Meta, Girls Who Code, Chadwick Boseman Foundation, The Crown AR Effect
Augmented Reality (AR) is the next step in the evolution of the ever-expanding metaverse, and a new venture focused on the creative endeavors of Black women highlights the growth in that space. Meta, the company behind the best-selling Meta Quest 2 VR (virtual reality) headset, partnered with The Chadwick Boseman Foundation for the Arts (CBFA) and Girls Who Code to create a new AR effect known as “The Crown.”
Reality Labs, an arm of Meta that specializes in VR and AR hardware and software, shared in a blog post the concept behind The Crown AR effect. With the assistance of Girls Who Code, a leading computer science education organization headed by Dr. Tarika Barrett, selected four coders and creators from Howard University, the college that the late Chadwick Boseman attended ahead of his brilliant Hollywood career.

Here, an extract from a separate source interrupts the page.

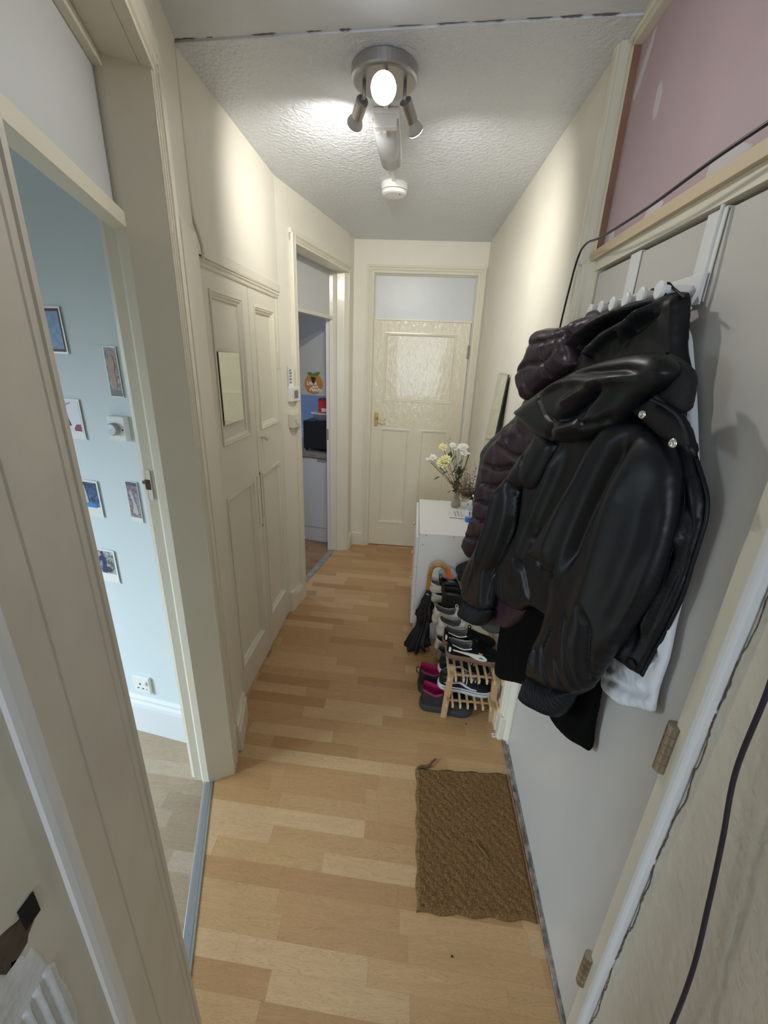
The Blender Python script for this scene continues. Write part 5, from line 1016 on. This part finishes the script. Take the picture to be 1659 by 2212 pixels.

These four creators were given access to AR tools and varying resources by way of the Meta Spark platform. Across a period of weeks, the coders were trained in the finer points of AR using Meta Spark Studio and mentored by Meta Spark Partner and Curriculum Educator Ommy Akhe.
More from Meta’s blog:
“The Crown” AR effect, which can be used on Instagram and Facebook, draws inspiration from the foundation’s logo and is representative of the Global African Diaspora. The effect can be found on both the Girls Who Code and The Chadwick Boseman Foundation for the Arts Instagram profiles, with the goal of driving awareness and fundraising to the foundation.
This is the latest in a series of Girls Who Code and Meta initiatives to support young women of color as they explore different pathways into the tech industry and the arts by introducing them to the fundamentals of AR content development and future prospects that exist within AR. It follows our earlier collaboration with Girls Who Code, RCA Records, and Doja Cat.
Girls Who Code selected four young coders and creators from Howard University (Boseman’s alma mater) — Khendra Phillips, Andria Joseph, Violet Edwards, and Latanya Khissy — and gave them unprecedented access to AR content development tools and resources.
The Crown AR effect can be accessed via the Instagram pages of Girls Who Code and The Chadwick Boseman Foundation for the Arts. The Crown AR effect can be used on Instagram and Facebook profiles. The videos below demonstrate how The Crown AR effect will look in real-time.
This activation adds to an ongoing partnership between Girls Who Code and Meta in order to support Black girls and women who wish to enter the world of computer science and the tech industry at large along with the vast world of the arts.